La Chine peut-elle aider l’Algérie à diversifier son économie ?

Malgré la proximité entre les deux pays, les entreprises chinoises sont très peu représentées en Algérie par rapport par exemple à des entreprises françaises. La coopération est très déficitaire en termes d’échanges, il y a très peu d’importations chinoises de produits algériens en dehors des produits pétroliers, gaziers et des minerais.

On comprend bien donc que le but aussi de ce voyage, c’est de permettre aux sociétés algériennes de trouver de nouveaux débouchés pour leurs produits.

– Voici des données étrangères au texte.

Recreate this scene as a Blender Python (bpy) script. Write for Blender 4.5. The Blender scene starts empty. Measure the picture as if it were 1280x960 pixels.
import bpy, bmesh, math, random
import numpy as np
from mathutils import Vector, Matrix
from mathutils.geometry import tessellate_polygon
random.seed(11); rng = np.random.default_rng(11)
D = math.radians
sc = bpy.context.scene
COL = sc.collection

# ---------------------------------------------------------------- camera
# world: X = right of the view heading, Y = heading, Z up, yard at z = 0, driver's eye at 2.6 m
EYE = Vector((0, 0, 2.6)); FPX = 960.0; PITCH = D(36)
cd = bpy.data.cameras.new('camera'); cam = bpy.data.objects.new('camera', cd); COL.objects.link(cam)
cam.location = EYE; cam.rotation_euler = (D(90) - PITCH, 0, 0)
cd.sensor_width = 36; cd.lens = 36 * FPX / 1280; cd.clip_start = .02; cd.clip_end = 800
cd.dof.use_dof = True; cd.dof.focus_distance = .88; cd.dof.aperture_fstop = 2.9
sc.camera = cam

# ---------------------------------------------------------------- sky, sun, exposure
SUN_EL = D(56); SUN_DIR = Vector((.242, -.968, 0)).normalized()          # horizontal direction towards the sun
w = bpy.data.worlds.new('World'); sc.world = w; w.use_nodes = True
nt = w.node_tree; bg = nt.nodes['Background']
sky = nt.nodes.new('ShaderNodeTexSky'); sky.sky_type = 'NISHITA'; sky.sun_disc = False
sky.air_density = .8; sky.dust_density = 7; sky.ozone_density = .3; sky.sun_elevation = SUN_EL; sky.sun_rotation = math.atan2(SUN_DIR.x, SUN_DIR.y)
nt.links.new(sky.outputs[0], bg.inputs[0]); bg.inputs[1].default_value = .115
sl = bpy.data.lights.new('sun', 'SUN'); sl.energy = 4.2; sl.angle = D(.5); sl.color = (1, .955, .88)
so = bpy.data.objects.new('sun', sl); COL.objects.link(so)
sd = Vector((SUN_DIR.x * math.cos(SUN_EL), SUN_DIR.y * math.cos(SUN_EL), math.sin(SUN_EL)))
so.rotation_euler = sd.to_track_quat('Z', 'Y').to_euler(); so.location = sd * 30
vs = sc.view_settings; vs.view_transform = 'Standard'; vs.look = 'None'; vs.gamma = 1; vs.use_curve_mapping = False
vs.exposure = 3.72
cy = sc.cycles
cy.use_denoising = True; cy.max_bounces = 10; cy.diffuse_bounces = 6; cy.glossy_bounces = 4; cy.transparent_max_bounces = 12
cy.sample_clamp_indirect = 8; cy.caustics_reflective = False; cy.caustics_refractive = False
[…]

Exactement, la présence de chefs d’entreprise algériens traduit cette volonté de créer un partenariat qui serait aussi favorable à la production algérienne et à l’exportation de produits algériens.

L’Algérie a fait acte de candidature pour intégrer les Brics (groupe de cinq pays qui se réunissent depuis 2011 en sommets annuels : Brésil, Russie, Inde, Chine et Afrique du Sud). Abdelmadjid Tebboune est venu solliciter à nouveau l’appui de Pékin dans ce dossier à un mois du sommet des Brics. La Chine a renouvelé son soutien à cette candidature. Celle-ci, selon vous, a-t-elle une chance d’aboutir ?

L’Algérie détient plusieurs atouts bien évidemment, géostratégiques, aussi comme pays énergétiques. Mais il y a quand même des points qui pourraient entraver son adhésion sur le plan structurel. Les Brics exigent quand même des critères auxquels l’Algérie va devoir répondre, notamment la dévaluation du dinar qui est très handicapante pour le moment, des réformes importantes sur le plan financier. L’Algérie, je le rappelle, est très en retard dans l’intégration du marché mondial et cela va demander peut-être à l’Algérie beaucoup d’efforts en termes de réformes structurelles.

Le président algérien était en Russie le mois dernier. Comment interpréter ce voyage à Moscou en pleine guerre en Ukraine et alors qu’on attendait plutôt Abdelmadjid Tebboune à Paris ?

Cela s’explique par le contexte mondial bien sûr. La pression exercée sur Alger par les Occidentaux qui exigent d’Alger de prendre ses distances avec Moscou. Aujourd’hui, Alger tient en tout cas à affirmer ce lien stratégique avec Moscou tout en gardant une certaine neutralité et distance par rapport à la guerre en Ukraine. Je rappelle que l’Algérie s’est abstenue lors du vote à l’ONU visant à sanctionner l’intervention russe en Ukraine.